Set exercise: Reproduce only the stretch of entries below that begins at the first line and ends at the line holding "scene.camera = cam".

Scene script records:
**********
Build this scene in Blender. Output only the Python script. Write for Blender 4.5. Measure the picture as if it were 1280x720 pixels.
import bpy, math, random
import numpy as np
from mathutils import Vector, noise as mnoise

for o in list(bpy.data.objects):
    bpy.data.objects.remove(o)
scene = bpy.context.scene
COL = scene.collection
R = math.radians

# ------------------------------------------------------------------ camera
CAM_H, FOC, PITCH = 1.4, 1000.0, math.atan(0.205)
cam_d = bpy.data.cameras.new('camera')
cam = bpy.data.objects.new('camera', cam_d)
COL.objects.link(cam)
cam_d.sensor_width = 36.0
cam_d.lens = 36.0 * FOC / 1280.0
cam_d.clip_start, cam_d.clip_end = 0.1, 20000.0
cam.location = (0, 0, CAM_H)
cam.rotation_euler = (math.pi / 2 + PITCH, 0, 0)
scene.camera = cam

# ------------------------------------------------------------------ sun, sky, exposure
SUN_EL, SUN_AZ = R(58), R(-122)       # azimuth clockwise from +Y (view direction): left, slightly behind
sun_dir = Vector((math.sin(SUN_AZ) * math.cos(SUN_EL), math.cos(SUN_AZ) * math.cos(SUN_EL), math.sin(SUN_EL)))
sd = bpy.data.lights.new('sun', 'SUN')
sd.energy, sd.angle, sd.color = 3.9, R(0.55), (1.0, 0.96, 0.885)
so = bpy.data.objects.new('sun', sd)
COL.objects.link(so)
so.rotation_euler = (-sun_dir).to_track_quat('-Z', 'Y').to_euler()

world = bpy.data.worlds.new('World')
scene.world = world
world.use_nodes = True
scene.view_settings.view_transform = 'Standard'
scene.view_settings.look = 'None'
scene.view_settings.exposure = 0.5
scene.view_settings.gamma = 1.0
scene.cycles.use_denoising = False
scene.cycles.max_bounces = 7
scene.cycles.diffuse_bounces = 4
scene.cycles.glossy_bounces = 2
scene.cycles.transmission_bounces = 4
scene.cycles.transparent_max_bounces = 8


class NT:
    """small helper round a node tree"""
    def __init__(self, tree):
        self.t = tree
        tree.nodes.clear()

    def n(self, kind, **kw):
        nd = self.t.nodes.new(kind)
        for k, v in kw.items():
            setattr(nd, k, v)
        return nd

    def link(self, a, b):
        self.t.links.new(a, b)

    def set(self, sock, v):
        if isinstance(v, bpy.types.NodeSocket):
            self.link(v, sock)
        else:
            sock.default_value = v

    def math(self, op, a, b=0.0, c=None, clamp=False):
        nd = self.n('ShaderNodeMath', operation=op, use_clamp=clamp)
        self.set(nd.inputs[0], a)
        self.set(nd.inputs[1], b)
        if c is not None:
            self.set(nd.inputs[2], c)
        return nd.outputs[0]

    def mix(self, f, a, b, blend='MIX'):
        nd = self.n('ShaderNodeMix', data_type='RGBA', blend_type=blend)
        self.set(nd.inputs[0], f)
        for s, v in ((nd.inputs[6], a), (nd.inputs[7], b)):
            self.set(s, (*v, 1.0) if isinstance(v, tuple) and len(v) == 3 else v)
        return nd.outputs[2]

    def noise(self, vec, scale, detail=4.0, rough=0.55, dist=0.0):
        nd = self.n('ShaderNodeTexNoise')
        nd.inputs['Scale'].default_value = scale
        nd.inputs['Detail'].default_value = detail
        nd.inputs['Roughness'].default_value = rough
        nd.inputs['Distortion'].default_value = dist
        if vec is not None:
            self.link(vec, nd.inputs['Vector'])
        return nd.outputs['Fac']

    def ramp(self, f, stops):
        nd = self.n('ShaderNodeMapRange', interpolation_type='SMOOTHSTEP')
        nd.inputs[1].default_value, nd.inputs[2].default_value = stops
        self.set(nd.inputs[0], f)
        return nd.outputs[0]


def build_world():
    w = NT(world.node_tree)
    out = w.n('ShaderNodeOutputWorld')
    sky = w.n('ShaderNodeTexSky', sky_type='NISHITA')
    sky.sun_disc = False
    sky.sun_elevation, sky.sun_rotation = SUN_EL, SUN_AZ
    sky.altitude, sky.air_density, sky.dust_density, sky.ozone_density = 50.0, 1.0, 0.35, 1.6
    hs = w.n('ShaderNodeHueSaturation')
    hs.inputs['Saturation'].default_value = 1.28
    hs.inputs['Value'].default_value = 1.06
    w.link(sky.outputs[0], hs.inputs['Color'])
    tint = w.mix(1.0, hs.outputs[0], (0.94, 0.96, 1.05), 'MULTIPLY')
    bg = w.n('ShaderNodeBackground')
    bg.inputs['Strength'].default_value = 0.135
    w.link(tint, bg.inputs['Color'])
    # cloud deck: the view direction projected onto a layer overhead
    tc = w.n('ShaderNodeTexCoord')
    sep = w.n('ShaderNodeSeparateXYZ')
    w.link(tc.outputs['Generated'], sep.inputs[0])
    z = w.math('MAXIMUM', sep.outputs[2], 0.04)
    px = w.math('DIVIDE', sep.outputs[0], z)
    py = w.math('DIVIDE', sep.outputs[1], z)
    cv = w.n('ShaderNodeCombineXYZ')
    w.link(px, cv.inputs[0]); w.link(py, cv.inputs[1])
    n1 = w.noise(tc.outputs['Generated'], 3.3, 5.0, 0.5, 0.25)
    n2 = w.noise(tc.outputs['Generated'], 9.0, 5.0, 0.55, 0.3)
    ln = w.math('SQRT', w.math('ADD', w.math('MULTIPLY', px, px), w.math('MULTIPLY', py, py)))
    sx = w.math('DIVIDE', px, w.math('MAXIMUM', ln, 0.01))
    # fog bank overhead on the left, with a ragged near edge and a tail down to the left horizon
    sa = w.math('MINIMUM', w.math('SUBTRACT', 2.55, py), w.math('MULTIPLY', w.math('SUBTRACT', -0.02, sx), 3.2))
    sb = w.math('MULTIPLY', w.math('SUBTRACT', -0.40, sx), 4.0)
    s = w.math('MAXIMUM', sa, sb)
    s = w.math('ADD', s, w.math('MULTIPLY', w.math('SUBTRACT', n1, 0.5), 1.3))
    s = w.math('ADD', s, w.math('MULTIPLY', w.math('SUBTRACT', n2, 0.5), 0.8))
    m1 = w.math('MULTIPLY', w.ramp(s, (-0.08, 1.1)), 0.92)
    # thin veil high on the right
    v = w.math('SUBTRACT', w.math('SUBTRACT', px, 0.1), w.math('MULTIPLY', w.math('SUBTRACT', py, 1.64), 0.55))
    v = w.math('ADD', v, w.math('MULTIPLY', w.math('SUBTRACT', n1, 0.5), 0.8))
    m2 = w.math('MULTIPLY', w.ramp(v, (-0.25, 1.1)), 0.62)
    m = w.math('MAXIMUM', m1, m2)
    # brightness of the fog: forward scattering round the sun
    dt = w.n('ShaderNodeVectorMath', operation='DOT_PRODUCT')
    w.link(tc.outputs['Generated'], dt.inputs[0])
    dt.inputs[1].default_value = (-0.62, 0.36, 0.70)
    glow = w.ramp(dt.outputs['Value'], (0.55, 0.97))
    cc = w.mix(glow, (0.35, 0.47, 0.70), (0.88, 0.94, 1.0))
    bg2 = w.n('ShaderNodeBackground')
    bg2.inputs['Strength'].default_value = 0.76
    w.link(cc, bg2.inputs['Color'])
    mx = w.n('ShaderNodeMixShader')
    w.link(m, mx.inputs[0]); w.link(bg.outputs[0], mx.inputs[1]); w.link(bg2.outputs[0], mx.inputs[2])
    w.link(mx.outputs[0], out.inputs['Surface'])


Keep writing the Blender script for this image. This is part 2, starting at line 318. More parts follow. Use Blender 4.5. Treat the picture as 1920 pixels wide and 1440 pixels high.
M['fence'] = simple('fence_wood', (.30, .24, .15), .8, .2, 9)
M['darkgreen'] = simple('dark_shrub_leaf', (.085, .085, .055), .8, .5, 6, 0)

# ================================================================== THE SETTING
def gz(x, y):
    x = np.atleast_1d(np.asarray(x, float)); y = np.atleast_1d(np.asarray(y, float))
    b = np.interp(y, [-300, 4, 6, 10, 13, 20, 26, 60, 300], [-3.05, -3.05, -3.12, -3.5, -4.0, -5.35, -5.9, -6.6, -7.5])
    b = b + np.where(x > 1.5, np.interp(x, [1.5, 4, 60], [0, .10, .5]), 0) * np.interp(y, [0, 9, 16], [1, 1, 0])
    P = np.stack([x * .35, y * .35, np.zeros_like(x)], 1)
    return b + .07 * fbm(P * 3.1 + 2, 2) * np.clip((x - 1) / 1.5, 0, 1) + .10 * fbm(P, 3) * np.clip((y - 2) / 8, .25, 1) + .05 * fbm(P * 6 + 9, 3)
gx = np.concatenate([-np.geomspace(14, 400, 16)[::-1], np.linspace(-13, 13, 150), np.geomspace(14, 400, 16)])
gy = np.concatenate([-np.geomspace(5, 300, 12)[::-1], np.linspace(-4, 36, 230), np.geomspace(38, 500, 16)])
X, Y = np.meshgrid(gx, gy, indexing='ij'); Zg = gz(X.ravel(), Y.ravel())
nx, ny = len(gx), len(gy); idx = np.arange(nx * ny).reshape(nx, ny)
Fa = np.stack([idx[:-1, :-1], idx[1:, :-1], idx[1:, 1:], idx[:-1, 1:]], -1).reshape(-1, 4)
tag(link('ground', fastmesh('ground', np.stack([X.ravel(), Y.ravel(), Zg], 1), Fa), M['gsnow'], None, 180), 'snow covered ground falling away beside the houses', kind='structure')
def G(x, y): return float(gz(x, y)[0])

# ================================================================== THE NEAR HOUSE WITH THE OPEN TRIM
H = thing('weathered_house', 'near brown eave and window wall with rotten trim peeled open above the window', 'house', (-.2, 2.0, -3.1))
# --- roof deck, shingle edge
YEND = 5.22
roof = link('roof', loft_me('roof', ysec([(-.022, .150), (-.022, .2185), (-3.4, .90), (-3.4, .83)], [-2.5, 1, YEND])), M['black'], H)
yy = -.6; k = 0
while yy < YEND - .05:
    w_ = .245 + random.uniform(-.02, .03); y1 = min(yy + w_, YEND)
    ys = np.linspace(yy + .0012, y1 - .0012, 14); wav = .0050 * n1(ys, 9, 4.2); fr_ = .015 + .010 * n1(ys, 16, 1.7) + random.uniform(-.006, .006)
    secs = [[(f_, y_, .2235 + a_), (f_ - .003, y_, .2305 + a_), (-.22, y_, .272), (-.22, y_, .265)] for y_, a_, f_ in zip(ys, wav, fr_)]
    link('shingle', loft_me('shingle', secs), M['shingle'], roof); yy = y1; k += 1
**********
Answer to this problem:
Build this scene in Blender. Output only the Python script. Write for Blender 4.5. Measure the picture as if it were 1280x720 pixels.
import bpy, math, random
import numpy as np
from mathutils import Vector, noise as mnoise

for o in list(bpy.data.objects):
    bpy.data.objects.remove(o)
scene = bpy.context.scene
COL = scene.collection
R = math.radians

# ------------------------------------------------------------------ camera
CAM_H, FOC, PITCH = 1.4, 1000.0, math.atan(0.205)
cam_d = bpy.data.cameras.new('camera')
cam = bpy.data.objects.new('camera', cam_d)
COL.objects.link(cam)
cam_d.sensor_width = 36.0
cam_d.lens = 36.0 * FOC / 1280.0
cam_d.clip_start, cam_d.clip_end = 0.1, 20000.0
cam.location = (0, 0, CAM_H)
cam.rotation_euler = (math.pi / 2 + PITCH, 0, 0)
scene.camera = cam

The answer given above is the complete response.